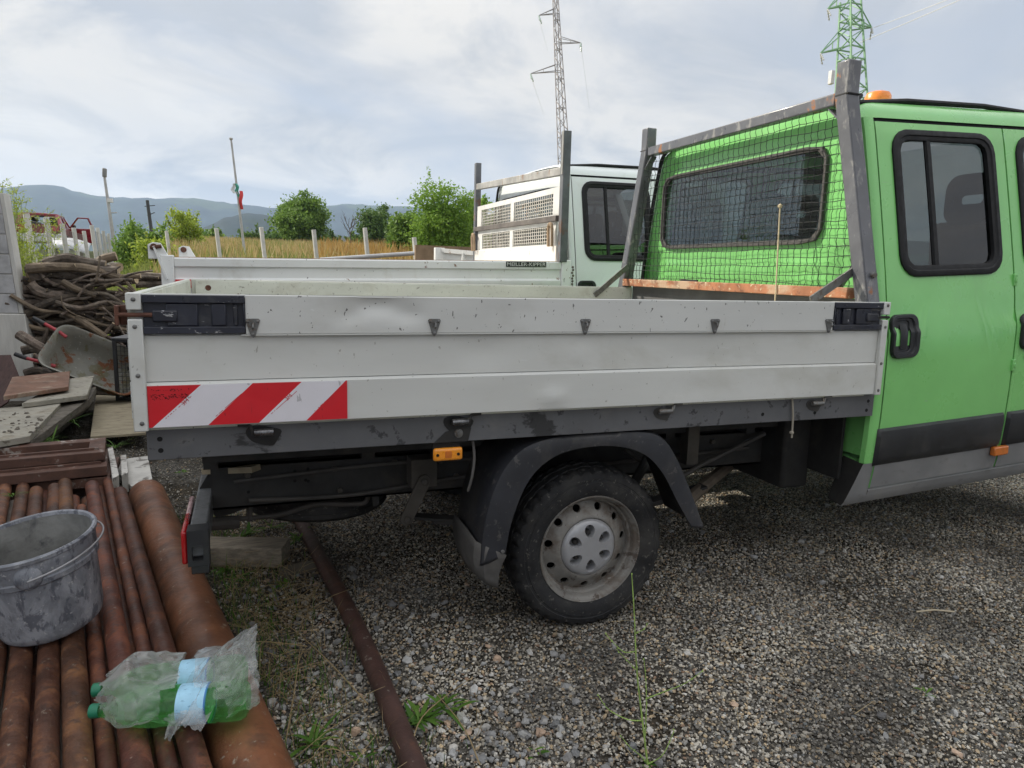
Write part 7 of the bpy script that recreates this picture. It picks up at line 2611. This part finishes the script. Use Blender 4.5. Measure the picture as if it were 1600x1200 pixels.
def branch(p, d, ln, r, lev):
    pts = [p]
    q, dd = p.copy(), d.copy()
    for i in range(4):
        dd = (dd + Vector((sr.uniform(-.3, .3), sr.uniform(-.3, .3), sr.uniform(-.1, .25)))).normalized()
        q = q + dd * (ln / 4)
        pts.append(q.copy())
    dm_.tube(pts, [r * (1 - .14 * i) for i in range(5)], 5, cap=False)
    if lev < 3:
        for k in range(3 if lev else 6):
            t = sr.choice(pts[1:])
            branch(t, (dd + Vector((sr.uniform(-1, 1), sr.uniform(-1, 1), sr.uniform(-.1, .7)))).normalized(), ln * .55, r * .5, lev + 1)


branch(dbase, Vector((-.15, 0, 1)), 1.7, .06, 0)
dm_.build('trunk', mat('dead_wood', (0.10, 0.085, 0.075), 0.9), dt, recalc=False)


def blades(n, area, hmin, hmax, w, sr, lean_=0.35, z0=0.0):
    """grass blades: area() -> x, y ; three points each"""
    v = []
    f = []
    for i in range(n):
        x, y = area()
        z0 = max(0.0, field_z(x, y)) if y > 12 else 0.0
        h = sr.uniform(hmin, hmax)
        a = sr.uniform(0, 6.283)
        lx, ly = math.cos(a) * h * sr.uniform(0, lean_), math.sin(a) * h * sr.uniform(0, lean_)
        b = sr.uniform(0, 6.283)
        wx, wy = math.cos(b) * w, math.sin(b) * w
        o = len(v)
        v += [(x - wx, y - wy, z0), (x + wx, y + wy, z0), (x + lx * .4 + wx * .7, y + ly * .4 + wy * .7, z0 + h * .6), (x + lx * .4 - wx * .7, y + ly * .4 - wy * .7, z0 + h * .6), (x + lx, y + ly, z0 + h * .97)]
        f += [(o, o + 1, o + 2, o + 3), (o + 3, o + 2, o + 4, o + 4)]
    return np.array(v), f


def blade_obj(name, n, area, hmin, hmax, w, m, label, seed, lean_=0.35, cat='grass'):
    sr_ = random.Random(seed)
    v, f = blades(n, lambda: area(sr_), hmin, hmax, w, sr_, lean_)
    mb = MB()
    mb.v = [tuple(p) for p in v]
    mb.f = [q if q[2] != q[3] else q[:3] for q in f]
    o = mb.build(name, m, None, (0, 0, 0), recalc=False, sharp=0)
    return tag(o, label, cat, kind='stuff')


def fan(px0, px1, d0, d1, keepf=None):
    def g(s):
        for _ in range(20):
            px, d = s.uniform(px0, px1), d0 + (d1 - d0) * s.random() ** 0.7
            p = atd(px, 385, d)
            if keepf is None or keepf(p, s):
                break
        return p.x, p.y
    return g


DRYG = leaf_mat('dry_grass', (0.33, 0.25, 0.10), (0.48, 0.38, 0.19), 0.3)
GRNG = leaf_mat('field_grass', (0.13, 0.18, 0.04), (0.27, 0.29, 0.08), 0.35)
ORNG = leaf_mat('orange_weeds', (0.32, 0.19, 0.06), (0.45, 0.30, 0.10), 0.3)
blade_obj('dry_field_grass', 20000, fan(235, 840, 16, 60, lambda p, s: nn2(p.x, p.y, .25, 2) + s.uniform(-.3, .3) > 0.06), 0.35, 0.95, 0.030, DRYG, 'tall dry straw coloured grass in the field', 1)
blade_obj('green_field_grass', 19000, fan(235, 840, 15, 60, lambda p, s: nn2(p.x, p.y, .25, 2) + s.uniform(-.3, .3) < 0.2), 0.3, 0.85, 0.030, GRNG, 'green weeds mixed into the dry field grass', 2)
blade_obj('rusty_weeds', 1800, fan(500, 650, 20, 34), 0.5, 1.2, 0.03, ORNG, 'orange brown seeding weeds in front of the dark tree', 3)
blade_obj('yard_edge_grass', 5000, fan(-10, 230, 9, 20), 0.5, 1.3, 0.018, GRNG, 'green weeds round the fence posts', 4)

# tall feathery yellow green weeds by the wall
sr = np.random.default_rng(12)
for k, (px, py, d, n_) in enumerate(((16, 298, 7.6, 26), (46, 335, 8.2, 8), (10, 330, 7.2, 22), (58, 372, 8.6, 6))):
    tp = atd(px, py, d)
    base = Vector((tp.x, tp.y, 0))
    root = thing('tall_weed', tuple(base), ['tallest feathery yellow green weed above the block wall', 'feathery yellow green weed in front of the red car', 'feathery weed rising right behind the block wall end', 'lower feathery weed left of the firewood pile'][k], 'weed', 'feathery weeds by the wall')
    st = MB()
    lf = []
    for i in range(n_):
        a = sr.uniform(0, 6.28)
        hh = tp.z * sr.uniform(.6, 1.02)
        sp_ = sr.uniform(.05, .42)
        top = base + Vector((math.cos(a) * sp_, math.sin(a) * sp_, hh))
        mid = base.lerp(top, .5) + Vector((-math.cos(a) * .03, 0, .05))
        cv = cm([base + Vector((math.cos(a) * .04, math.sin(a) * .04, 0)), mid, top], 6)
        st.tube(cv, [.005 * (1 - .8 * q / 12) + .0008 for q in range(13)], 4, cap=False)
        for j in range(34):
            t = cv[min(12, int(3 + 10 * sr.random()))]
            b = sr.uniform(0, 6.28)
            L2 = sr.uniform(.05, .16)
            tip = t + Vector((math.cos(b) * L2, math.sin(b) * L2, L2 * sr.uniform(.3, 1.2)))
            st.tube([t, tip], [.0018, .0009], 3, cap=False)
            for q in range(7):
                lf.append(t.lerp(tip, sr.uniform(.2, 1.05)) + Vector(sr.normal(size=3) * .008))
    st.build('stems', mat('weed_stem', (0.22, 0.26, 0.07), 0.8, var=0.2), root, recalc=False)
    v, f = quads(np.array([tuple(p) for p in lf]), 4, .011, sr)
    raw_mesh('leaves', v, f, LEAFY, root, tuple(base))

# ---- yard weeds
GREENL = leaf_mat('yard_weed_green', (0.055, 0.14, 0.022), (0.13, 0.24, 0.04), 0.35)
STRAW = leaf_mat('dry_straw', (0.24, 0.17, 0.085), (0.40, 0.31, 0.17), 0.2)


def leaf_blade(mb, p0, d, ln, w, droop):
    d = d.normalized()
    s = d.cross(Vector((0, 0, 1)))
    s = s.normalized() if s.length > 1e-4 else Vector((1, 0, 0))
    L_ = []
    for i in range(6):
        t = i / 5
        c_ = p0 + d * (ln * t) - Vector((0, 0, droop * ln * t * t))
        ww = w * math.sin(math.pi * min(.98, .12 + .86 * t)) if i < 5 else 0.0005
        L_.append((c_ - s * ww, c_ + s * ww))
    o = len(mb.v)
    for a, b in L_:
        mb.v += [tuple(a), tuple(b)]
    for i in range(5):
        mb.f.append((o + 2 * i, o + 2 * i + 1, o + 2 * i + 3, o + 2 * i + 2))


def leafy_weed(px, py, z, n, ln, w, label, seed, up_=0.8):
    s = random.Random(seed)
    b = at(px, py, 'z', z)
    mb = MB()
    for i in range(n):
        a = s.uniform(0, 6.283)
        e = s.uniform(.25, 1.0) * up_
        leaf_blade(mb, b + Vector((s.gauss(0, .012), s.gauss(0, .012), 0)), Vector((math.cos(a), math.sin(a), e * 1.3)), ln * .72 * s.uniform(.5, 1.15), w * .7 * s.uniform(.6, 1.2), s.uniform(.1, .7))
    o = mb.build('leafy_weed', GREENL, None, tuple(b), recalc=False, sharp=0)
    return tag(o, label, 'weed', 'small green weeds on the ground')


for k, w_ in enumerate(((655, 1125, .02, 26, .13, .010, 'bushy green weed growing right beside the lone pipe'), (695, 1105, .02, 12, .16, .011, 'green weed with long leaves pointing right near the lone pipe'), (485, 1165, .02, 14, .16, .010, 'green weed between the big pipe and the lone pipe at the bottom'),
                        (352, 892, .02, 12, .10, .012, 'bright green seedling just below the timber block'), (372, 905, .02, 10, .12, .008, 'thin green weed right below the timber block'), (462, 845, .02, 14, .16, .009, 'green weed at the right end of the timber block'),
                        (380, 838, .02, 18, .15, .012, 'leafy weed behind the timber block'), (425, 825, .02, 14, .16, .008, 'grassy weed under the spare wheel'), (440, 915, .02, 8, .08, .012, 'small flat weed right of the timber block'),
                        (285, 738, .02, 9, .07, .011, 'small green seedling on the gravel behind the rear crossbar'), (1450, 1085, .02, 7, .06, .007, 'small dark green seedling on the gravel at the right'), (560, 1185, .02, 6, .06, .008, 'tiny green weed left of the lone pipe at the bottom edge'),
                        (840, 1175, .02, 7, .05, .008, 'tiny green weed among the grey stones at the bottom'), (80, 690, .25, 16, .22, .006, 'tall grassy weed growing through the board heap'), (110, 660, .25, 14, .26, .006, 'slender weed in front of the pale boards'), (182, 700, .1, 12, .22, .005, 'dry green weed between the frames and the plywood'), (22, 775, .2, 8, .14, .005, 'thin weed behind the pipe ends at the left'), (70, 740, .15, 14, .16, .006, 'green weed sprouting between the window frames'))):
    leafy_weed(*w_, seed=50 + k)

# the thin tall weed in the foreground
TW = mat('weed_stalk', (0.26, 0.38, 0.09), 0.7, var=0.25, scale=30)
twb = at(1012, 1196, 'z', 0.0)
tw = thing('tall_thin_weed', tuple(twb), 'tall thin green weed with sparse branches in the foreground', 'weed')


def tpx(*pp):
    """points of the weed, all close to its own upright plane"""
    n_ = Vector((CF.x, CF.y, 0)).normalized()
    out = []
    for px, py, dd in pp:
        d = CR * ((px - 800) / FPX) - CU * ((py - 600) / FPX) + CF
        t = ((twb - CAM_POS).dot(n_) + dd) / d.dot(n_)
        out.append(CAM_POS + d * t)
    return out


stems = [([(1012, 1196, 0), (1003, 1120, 0), (996, 1060, .01), (993, 1010, .01), (991, 960, .02), (987, 897, .02)], .0028), ([(1008, 1150, 0), (1010, 1100, .02), (1009, 1060, .03), (1006, 1030, .03)], .0020),
         ([(1009, 1092, .01), (1040, 1080, .0), (1070, 1068, -.02), (1097, 1049, -.03)], .0018), ([(992, 1018, .01), (976, 1019, .02), (962, 1008, .03), (946, 990, .04)], .0016), ([(993, 1046, .01), (980, 1032, .0), (963, 1014, -.01)], .0014),
         ([(993, 990, .01), (1006, 983, .0), (1013, 973, -.01)], .0014), ([(1002, 1126, 0), (980, 1124, .0), (950, 1108, .02), (935, 1086, .03)], .0018), ([(1010, 1190, 0), (1000, 1180, 0), (985, 1168, -.02), (970, 1150, -.03)], .0018), ([(1012, 1194, 0), (1035, 1180, .0), (1050, 1150, .02), (1053, 1140, .02)], .0016)]
for k, (pp, r) in enumerate(stems):
    cv = cm(tpx(*pp), 6)
    sm_ = MB().tube(cv, [r * (1 - .55 * i / len(cv)) for i in range(len(cv))], 6)
    for i in range(2, len(cv), 4):
        sm_.lathe([(0, -.003), (.0028, 0), (0, .004)], cv[i] + Vector((random.uniform(-.002, .002), 0, 0)), 'z', 5)
    sm_.build('main_stem' if k == 0 else 'side_branch', TW, tw, recalc=False)
bs = MB()
for i in range(7):
    a = random.uniform(0, 6.28)
    leaf_blade(bs, twb, Vector((math.cos(a), math.sin(a), .5)), random.uniform(.03, .06), .004, .5)
bs.build('base_leaves', GREENL, tw, recalc=False, sharp=0)

# dry stalks and litter on the soil strip
sr_ = random.Random(21)
ds_ = MB()
for i in range(420):
    while True:
        x, y = sr_.uniform(0.2, 1.2), sr_.uniform(-.8, 1.9)
        if x > 0.33 + SLOPE * y * .9 and soil_zone(x, y) + sr_.uniform(-.2, .25) > .35:
            break
    a = sr_.uniform(0, 6.28)
    ln = sr_.choice((.05, .08, .12, .2))
    p0 = Vector((x, y, .012 + sr_.uniform(0, .02)))
    d = Vector((math.cos(a), math.sin(a), sr_.uniform(-.02, .5)))
    ds_.tube([p0, p0 + d * ln * .5 + Vector((0, 0, .008)), p0 + d * ln + Vector((0, 0, -.006))], [.0014, .0012, .0006], 3, cap=False)
for i in range(90):
    x, y = sr_.uniform(.8, 4.2), sr_.uniform(-1.0, .6)
    a = sr_.uniform(0, 6.28)
    p0 = Vector((x, y, .014))
    d = Vector((math.cos(a), math.sin(a), sr_.uniform(0, .15)))
    ds_.tube([p0, p0 + d * sr_.uniform(.04, .12)], [.0012, .0006], 3, cap=False)
tag(ds_.build('dry_straw', STRAW, None, (0, 0, 0), recalc=False, sharp=0), 'dry straw and dead stems scattered on the soil', 'straw', kind='stuff')
for k, pp in enumerate((((575, 1100), (500, 1020), (430, 960)), ((640, 1195), (660, 1120), (735, 1060)), ((440, 1195), (460, 1080), (470, 1005)), ((750, 1195), (720, 1130), (660, 1060)), ((480, 1010), (420, 1003), (360, 1004)), ((470, 1195), (520, 1170), (560, 1195)))):
    q = [at(px, py, 'z', .015 + (.05 if i == 1 else .01)) for i, (px, py) in enumerate(pp)]
    tag(MB().tube(cm(q, 6), [.0024 * (1 - .5 * i / 13) for i in range(13)], 5).build('dry_stalk', STRAW, None, tuple(q[0]), recalc=False, sharp=0),
        ['long dry stalk crossing from the big pipe to the lone pipe', 'dry stalk rising right of the lone pipe', 'dry stalk beside the big pipe', 'dry stalk among the grey stones', 'short dry stalk under the truck tail', 'curved dry stalk at the bottom edge'][k], 'stalk', 'dry stalks on the ground')
blade_obj('soil_grass', 900, lambda s: (lambda y: (0.32 + SLOPE * y + abs(s.gauss(0, .16)), y))(s.uniform(-.8, 1.9)), .03, .12, .0016, GREENL, 'short thin grass on the soil strip beside the big pipe', 8, .8)
blade_obj('dry_soil_grass', 1100, lambda s: (lambda y: (0.34 + SLOPE * y + abs(s.gauss(0, .22)), y))(s.uniform(-.8, 1.9)), .02, .10, .0012, STRAW, 'short dry grass on the soil strip beside the big pipe', 9, 1.2)
# custom bookkeeping property is not part of the scene
for o in bpy.data.objects:
    if '_o' in o:
        del o['_o']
___
Please extract exactly the lines of the data, from the first through the line containing "return tag(o, label, cat, kind='stuff')", and add no pictures to the copy.

Write part 7 of the bpy script that recreates this picture. It picks up at line 2611. This part finishes the script. Use Blender 4.5. Measure the picture as if it were 1600x1200 pixels.
def branch(p, d, ln, r, lev):
    pts = [p]
    q, dd = p.copy(), d.copy()
    for i in range(4):
        dd = (dd + Vector((sr.uniform(-.3, .3), sr.uniform(-.3, .3), sr.uniform(-.1, .25)))).normalized()
        q = q + dd * (ln / 4)
        pts.append(q.copy())
    dm_.tube(pts, [r * (1 - .14 * i) for i in range(5)], 5, cap=False)
    if lev < 3:
        for k in range(3 if lev else 6):
            t = sr.choice(pts[1:])
            branch(t, (dd + Vector((sr.uniform(-1, 1), sr.uniform(-1, 1), sr.uniform(-.1, .7)))).normalized(), ln * .55, r * .5, lev + 1)


branch(dbase, Vector((-.15, 0, 1)), 1.7, .06, 0)
dm_.build('trunk', mat('dead_wood', (0.10, 0.085, 0.075), 0.9), dt, recalc=False)


def blades(n, area, hmin, hmax, w, sr, lean_=0.35, z0=0.0):
    """grass blades: area() -> x, y ; three points each"""
    v = []
    f = []
    for i in range(n):
        x, y = area()
        z0 = max(0.0, field_z(x, y)) if y > 12 else 0.0
        h = sr.uniform(hmin, hmax)
        a = sr.uniform(0, 6.283)
        lx, ly = math.cos(a) * h * sr.uniform(0, lean_), math.sin(a) * h * sr.uniform(0, lean_)
        b = sr.uniform(0, 6.283)
        wx, wy = math.cos(b) * w, math.sin(b) * w
        o = len(v)
        v += [(x - wx, y - wy, z0), (x + wx, y + wy, z0), (x + lx * .4 + wx * .7, y + ly * .4 + wy * .7, z0 + h * .6), (x + lx * .4 - wx * .7, y + ly * .4 - wy * .7, z0 + h * .6), (x + lx, y + ly, z0 + h * .97)]
        f += [(o, o + 1, o + 2, o + 3), (o + 3, o + 2, o + 4, o + 4)]
    return np.array(v), f


def blade_obj(name, n, area, hmin, hmax, w, m, label, seed, lean_=0.35, cat='grass'):
    sr_ = random.Random(seed)
    v, f = blades(n, lambda: area(sr_), hmin, hmax, w, sr_, lean_)
    mb = MB()
    mb.v = [tuple(p) for p in v]
    mb.f = [q if q[2] != q[3] else q[:3] for q in f]
    o = mb.build(name, m, None, (0, 0, 0), recalc=False, sharp=0)
    return tag(o, label, cat, kind='stuff')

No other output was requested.